L’association Résidence La Suzaie soutient également que le préfet lui-même, dans un dossier identique concernant un legs fait par D E, en donnant l’autorisation d’accepter le legs, a nécessairement reconnu que l’association remplit un but exclusif d’assistance et de bienveillance. Mais dans son courrier du 30 janvier 2013 le préfet a expressément indiqué que cette reconnaissance ne préjuge pas d’une exonération des droits de mutation à titre gratuit, exonération demeurant de la compétence de l’administration fiscale.

L’EHPAD géré par l’association Résidence La Suzaie accueille à la fois des résidents qui payent eux-mêmes intégralement leurs frais de séjour et des résidents dont les frais sont payés en tout ou partie au titre de l’aide sociale. Ainsi en 2010, 26 pensionnaires sur 80 relevaient de l’aide sociale, selon l’administration fiscale.

L’association Résidence La Suzaie ne poursuit donc pas un but exclusif d’assistance et de bienveillance et ne peut bénéficier de l’exonération des droits de mutation à titre gratuit prévue par l’article 795-4° du code général des impôts.

Le jugement sera infirmé et la demande de dégrèvement formée par l’association Résidence La Suzaie sera rejetée.

Partie perdante, l’association Résidence La Suzaie sera condamnée aux dépens de première instance et d’appel.
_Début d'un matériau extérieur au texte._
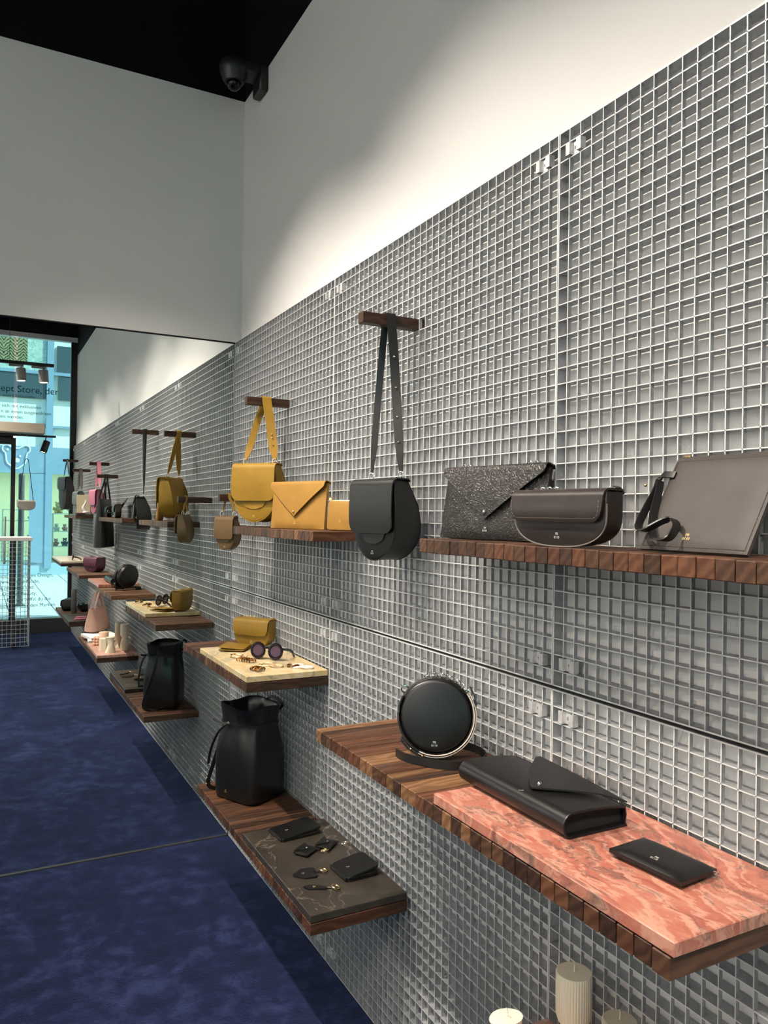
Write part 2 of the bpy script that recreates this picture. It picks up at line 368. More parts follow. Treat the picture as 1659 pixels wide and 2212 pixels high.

Il n’y pas lieu, compte-tenu de la nature de l’affaire, d’appliquer les dispositions de l’article 700 du code de procédure civile.

PAR CES MOTIFS

La cour,

Infirme le jugement déféré en toutes ses dispositions,

Statuant à nouveau,

Déboute l’association Résidence La Suzaie de toutes ses demandes,

La condamne aux dépens de première instance et d’appel et rejette la demande de la Direction générale des finances publiques d’Ile de France et du département de Paris de sa demande au titre de l’article 700 du code de procédure civile.